Looking up at the situation, I knew that I should not risk falling. He had placed the two screws at the anchor properly. They had already held his weight on the lower. But the stainless steel tubes were basking. Many times, I had raced the process now at work on the anchor, placing another screw on a sunny climb before the last one heated up enough to melt loose. I arrived at the anchor and placed a back-up screw. Out of curiosity, I jiggled the anchor screws. They rattled in their holes, and by the time finished the rappel anchor, I could lift the screws free with two fingers.
By the time we got back down, the crowds had migrated our way. We had another objective in mind for the afternoon, but our hopes were squashed on the road, for we found a fellow standing at the head of the approach trail just staring across the valley as if he were reconsidering something. He informed us that he had ridden a slab avalanche for a few meters down the slope below our goal. My partner had his wife and young son waiting back in Ouray anyhow.
There had been angst around bringing the child, who was their first. He was a nidus of concern in some familiar ways. He was 18 months old and did not want to eat or sleep regularly. He clearly understood everything said to him, but his only bit of expressive language was the word “No”. Each morning, he spent a non-stop hour on Rube-Goldberg action. Cups went into other cups, packets of jelly were transferred from person to person and then into the cups, and then back to their original owner. All of this chaos worried his parents. It seemed so overwhelming that one could hardly imagine any organized behavior arising from it.

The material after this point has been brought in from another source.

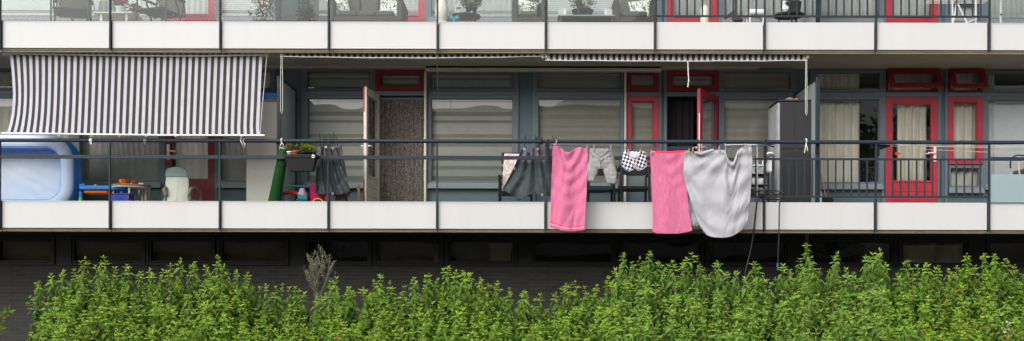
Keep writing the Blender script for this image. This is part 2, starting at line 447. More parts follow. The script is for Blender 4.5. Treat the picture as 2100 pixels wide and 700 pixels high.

Unless you had seen it before. I had. I distinctly recalled worrying about how I could possibly teach my first child to speak. I had no training, and no idea where to begin. Nevertheless, the kid started to talk. He had inherited the talent for it. From an adult perspective, it looked like a miracle, because adults liked to think that they had, each and every one, invented the world – or at worst discovered it. That way, the adult felt more competent, and the world seemed more solid.
From the child’s standpoint, he was building a constellation from the inside out. He had his experiences – what he might come to call ‘sense impressions’ should he grow into a particularly deluded adult – and he had the dots and lines to mark and tie together those experiences, inherited in his nucleic acids, language, and culture. The dots and lines were powerful tools. They would allow him to develop at heady pace, mapping out massive territories, like language, on the fly.
His ancestral mechanisms assembled his star chart in a blur, and if he was at all self-conscious in his adulthood, he would spend a lot of time figuring out how he got there, and what kind of picture he had made with all those dots and lines overlying the bright spots of his experience. It would be daunting and he might be tempted to throw his hands up and just call the dots and lines the truth, to give the mathematical, linguistic and philosophical accretions on experience an undeserved solidity, while relegating the experience itself to a dirtier, incomplete status.
My partner’s son would have an antidote in that case. He would learn to climb, and that would at least open the blinds on the relationship between the picture of the stars and the stars themselves. He would still have to look, but most people didn’t even get that chance.
Perched in the little gully, I saw the true landscape.
I was not motivated. I felt the burden of all those extraneous considerations which populated the slope with angels and demons instead of little edges and blotches of ice. I climbed back down and handed the sharp end over to my partner. He was motivated, and managed to lead the pitch despite some misgivings about the security of the climbing. I followed without slips or fumbles. It was sketchy, no question. We looked at the next pitch, but decided against it. It would be there when the stars aligned favorably, or even better, when no one was thinking about the pattern of stars at their back.